Monday, March 3, 2008

IPHONE - ITS IN THE DISPLAY

The iPhone’s display is excellent. Yes, it’s big and bright, but its most impressive trait is its high resolution: It’s 160 dpi, more than twice the traditional Mac screen resolution. Jamming that many pixels together in such a small space means that everything on screen looks smooth, not pixelated. Digital photos and videos look gorgeous, and even the colorful icons on the iPhone’s home screen are so bright and clear that sometimes it’s hard to believe that you’re looking at a computer screen and not something physical, like a sticker. On-screen text looks sharp, more like printed text in a book or magazine than drawn with pixels on the screen.

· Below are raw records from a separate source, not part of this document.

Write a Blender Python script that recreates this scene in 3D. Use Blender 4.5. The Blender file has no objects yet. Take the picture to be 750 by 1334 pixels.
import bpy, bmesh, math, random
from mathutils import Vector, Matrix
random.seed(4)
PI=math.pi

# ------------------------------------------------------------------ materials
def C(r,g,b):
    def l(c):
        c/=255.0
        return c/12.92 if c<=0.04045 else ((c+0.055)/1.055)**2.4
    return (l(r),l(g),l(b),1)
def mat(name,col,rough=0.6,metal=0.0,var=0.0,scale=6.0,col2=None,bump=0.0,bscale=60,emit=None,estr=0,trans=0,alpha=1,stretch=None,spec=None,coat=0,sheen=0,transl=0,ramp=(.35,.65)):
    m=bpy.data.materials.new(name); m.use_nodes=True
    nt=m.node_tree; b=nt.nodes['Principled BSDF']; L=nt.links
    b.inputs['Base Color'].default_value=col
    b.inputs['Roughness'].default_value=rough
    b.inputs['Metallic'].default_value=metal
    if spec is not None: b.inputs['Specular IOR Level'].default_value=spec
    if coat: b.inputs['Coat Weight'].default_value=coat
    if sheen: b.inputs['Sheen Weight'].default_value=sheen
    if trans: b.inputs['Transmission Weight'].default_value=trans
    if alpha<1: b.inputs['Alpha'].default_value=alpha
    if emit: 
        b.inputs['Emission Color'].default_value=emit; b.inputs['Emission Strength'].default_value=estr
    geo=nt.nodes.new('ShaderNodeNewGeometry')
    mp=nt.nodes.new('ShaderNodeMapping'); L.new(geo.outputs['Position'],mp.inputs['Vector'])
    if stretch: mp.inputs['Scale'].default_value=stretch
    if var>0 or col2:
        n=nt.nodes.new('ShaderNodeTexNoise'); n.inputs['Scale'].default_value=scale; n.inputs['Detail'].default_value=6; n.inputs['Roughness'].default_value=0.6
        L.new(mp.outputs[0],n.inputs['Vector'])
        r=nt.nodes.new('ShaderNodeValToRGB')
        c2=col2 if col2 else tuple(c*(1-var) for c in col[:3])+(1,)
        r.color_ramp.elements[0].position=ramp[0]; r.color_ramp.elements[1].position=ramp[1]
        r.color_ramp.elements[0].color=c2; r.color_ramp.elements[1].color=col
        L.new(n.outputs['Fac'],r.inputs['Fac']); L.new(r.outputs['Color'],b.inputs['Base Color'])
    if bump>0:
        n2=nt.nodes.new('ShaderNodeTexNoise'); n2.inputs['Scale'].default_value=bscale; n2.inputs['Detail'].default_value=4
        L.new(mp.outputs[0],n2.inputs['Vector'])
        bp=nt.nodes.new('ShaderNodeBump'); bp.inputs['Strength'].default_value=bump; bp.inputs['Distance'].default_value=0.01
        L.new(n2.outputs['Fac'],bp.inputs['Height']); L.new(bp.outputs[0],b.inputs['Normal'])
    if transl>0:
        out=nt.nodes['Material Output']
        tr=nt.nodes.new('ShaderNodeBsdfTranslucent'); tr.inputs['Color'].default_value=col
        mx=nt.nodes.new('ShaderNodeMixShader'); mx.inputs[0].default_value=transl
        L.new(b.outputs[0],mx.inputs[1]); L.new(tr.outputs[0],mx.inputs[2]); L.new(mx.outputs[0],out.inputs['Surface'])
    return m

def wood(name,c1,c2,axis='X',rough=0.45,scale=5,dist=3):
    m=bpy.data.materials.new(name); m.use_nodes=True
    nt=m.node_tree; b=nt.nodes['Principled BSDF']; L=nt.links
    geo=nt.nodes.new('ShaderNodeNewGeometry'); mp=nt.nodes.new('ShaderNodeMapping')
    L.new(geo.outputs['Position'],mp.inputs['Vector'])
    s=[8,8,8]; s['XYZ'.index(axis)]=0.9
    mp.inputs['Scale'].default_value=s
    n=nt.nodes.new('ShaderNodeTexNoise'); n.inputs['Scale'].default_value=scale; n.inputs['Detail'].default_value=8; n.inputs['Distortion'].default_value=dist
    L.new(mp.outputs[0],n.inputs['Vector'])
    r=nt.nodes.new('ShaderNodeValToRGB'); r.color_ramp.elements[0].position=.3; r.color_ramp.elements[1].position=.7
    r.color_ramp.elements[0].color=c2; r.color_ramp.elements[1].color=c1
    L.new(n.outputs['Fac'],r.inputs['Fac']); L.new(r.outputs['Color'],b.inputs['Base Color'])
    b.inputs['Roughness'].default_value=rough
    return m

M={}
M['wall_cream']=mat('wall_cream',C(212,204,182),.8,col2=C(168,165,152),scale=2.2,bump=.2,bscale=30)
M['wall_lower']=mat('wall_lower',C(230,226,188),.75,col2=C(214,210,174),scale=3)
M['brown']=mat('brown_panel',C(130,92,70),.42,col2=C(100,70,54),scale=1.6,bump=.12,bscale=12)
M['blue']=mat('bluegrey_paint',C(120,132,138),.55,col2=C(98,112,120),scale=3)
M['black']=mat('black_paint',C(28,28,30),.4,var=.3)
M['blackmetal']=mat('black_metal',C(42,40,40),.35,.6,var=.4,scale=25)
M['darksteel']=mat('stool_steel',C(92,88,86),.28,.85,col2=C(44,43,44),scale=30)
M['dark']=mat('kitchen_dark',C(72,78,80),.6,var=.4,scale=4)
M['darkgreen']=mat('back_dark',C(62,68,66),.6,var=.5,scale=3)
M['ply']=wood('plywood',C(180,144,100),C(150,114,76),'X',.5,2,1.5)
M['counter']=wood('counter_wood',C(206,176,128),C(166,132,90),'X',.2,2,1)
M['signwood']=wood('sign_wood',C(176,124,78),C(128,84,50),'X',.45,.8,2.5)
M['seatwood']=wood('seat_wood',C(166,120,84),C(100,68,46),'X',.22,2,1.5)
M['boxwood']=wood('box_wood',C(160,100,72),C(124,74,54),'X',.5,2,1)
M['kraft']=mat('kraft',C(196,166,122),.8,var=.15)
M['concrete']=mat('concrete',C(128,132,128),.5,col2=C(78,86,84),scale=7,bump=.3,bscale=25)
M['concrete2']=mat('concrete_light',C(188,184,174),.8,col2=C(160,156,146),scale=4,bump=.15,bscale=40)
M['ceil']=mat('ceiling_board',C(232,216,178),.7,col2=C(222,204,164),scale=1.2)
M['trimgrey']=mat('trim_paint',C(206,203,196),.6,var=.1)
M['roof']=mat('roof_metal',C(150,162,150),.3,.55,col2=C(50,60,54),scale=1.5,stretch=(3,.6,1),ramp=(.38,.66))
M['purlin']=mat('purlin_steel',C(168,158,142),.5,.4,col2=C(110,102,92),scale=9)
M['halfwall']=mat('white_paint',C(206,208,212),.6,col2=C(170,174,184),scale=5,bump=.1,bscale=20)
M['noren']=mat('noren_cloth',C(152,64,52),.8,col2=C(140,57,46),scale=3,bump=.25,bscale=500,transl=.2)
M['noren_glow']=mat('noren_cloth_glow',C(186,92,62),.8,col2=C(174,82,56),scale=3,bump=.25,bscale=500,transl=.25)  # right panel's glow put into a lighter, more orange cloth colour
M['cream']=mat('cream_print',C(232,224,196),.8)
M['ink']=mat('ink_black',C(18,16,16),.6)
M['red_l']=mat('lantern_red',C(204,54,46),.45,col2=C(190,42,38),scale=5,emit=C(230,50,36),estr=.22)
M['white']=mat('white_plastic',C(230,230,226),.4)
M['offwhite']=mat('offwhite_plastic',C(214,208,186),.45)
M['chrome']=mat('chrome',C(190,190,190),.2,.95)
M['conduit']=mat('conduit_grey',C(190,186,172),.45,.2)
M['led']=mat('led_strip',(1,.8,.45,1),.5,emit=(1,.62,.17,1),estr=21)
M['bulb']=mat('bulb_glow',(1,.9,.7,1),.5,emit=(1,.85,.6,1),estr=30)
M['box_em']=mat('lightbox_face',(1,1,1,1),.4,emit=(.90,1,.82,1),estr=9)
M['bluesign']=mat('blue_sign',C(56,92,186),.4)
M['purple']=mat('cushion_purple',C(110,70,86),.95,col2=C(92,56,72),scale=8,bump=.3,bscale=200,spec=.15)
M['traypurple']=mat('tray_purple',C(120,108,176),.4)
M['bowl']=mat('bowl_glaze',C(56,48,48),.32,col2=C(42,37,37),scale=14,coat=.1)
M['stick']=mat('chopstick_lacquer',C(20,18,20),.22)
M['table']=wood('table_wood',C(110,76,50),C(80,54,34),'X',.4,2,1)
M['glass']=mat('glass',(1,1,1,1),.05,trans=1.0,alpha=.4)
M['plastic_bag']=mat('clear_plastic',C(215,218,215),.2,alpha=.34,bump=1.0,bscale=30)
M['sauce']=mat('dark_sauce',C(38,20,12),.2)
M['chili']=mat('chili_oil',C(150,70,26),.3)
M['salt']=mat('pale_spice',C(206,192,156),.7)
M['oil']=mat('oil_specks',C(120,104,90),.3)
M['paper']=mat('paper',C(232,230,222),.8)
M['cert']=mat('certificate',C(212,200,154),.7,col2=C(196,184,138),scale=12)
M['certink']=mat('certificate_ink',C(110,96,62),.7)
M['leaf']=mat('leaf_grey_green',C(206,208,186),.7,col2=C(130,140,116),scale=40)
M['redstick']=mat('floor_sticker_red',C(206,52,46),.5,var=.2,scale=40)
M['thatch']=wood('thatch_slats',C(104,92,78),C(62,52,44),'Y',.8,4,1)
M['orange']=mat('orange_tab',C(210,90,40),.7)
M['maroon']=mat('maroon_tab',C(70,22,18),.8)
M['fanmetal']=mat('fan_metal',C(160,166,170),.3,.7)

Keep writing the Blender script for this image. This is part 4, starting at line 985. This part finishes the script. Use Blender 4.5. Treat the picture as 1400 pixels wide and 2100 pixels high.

Of course, the iPhone’s screen isn’t just for looking at: It’s the key driver in the device’s interface. Using the iPhone is a tactile experience—it’s all about touching your fingers (or, if you’re daring, your thumbs) to that screen. Instead of dragging a scroll bar or clicking a mouse, you move through screens on the iPhone by a combination of taps, flicks, and other finger gestures.
The original Macintosh changed the world by providing a physical control to move a cursor around on a computer interface. But the iPhone does it one better—instead of pushing around a mouse in order to make a disembodied arrow or hand move up on the computer screen, it’s your finger doing all the moving. When you touch a photo, Web page, or e-mail message on the iPhone and slide with your finger, it moves along with your touch, as if you were moving a real, physical object. There’s no cursor on the iPhone because your finger is your pointer—which, despite what your mother might have told you, is just what fingers are designed to do.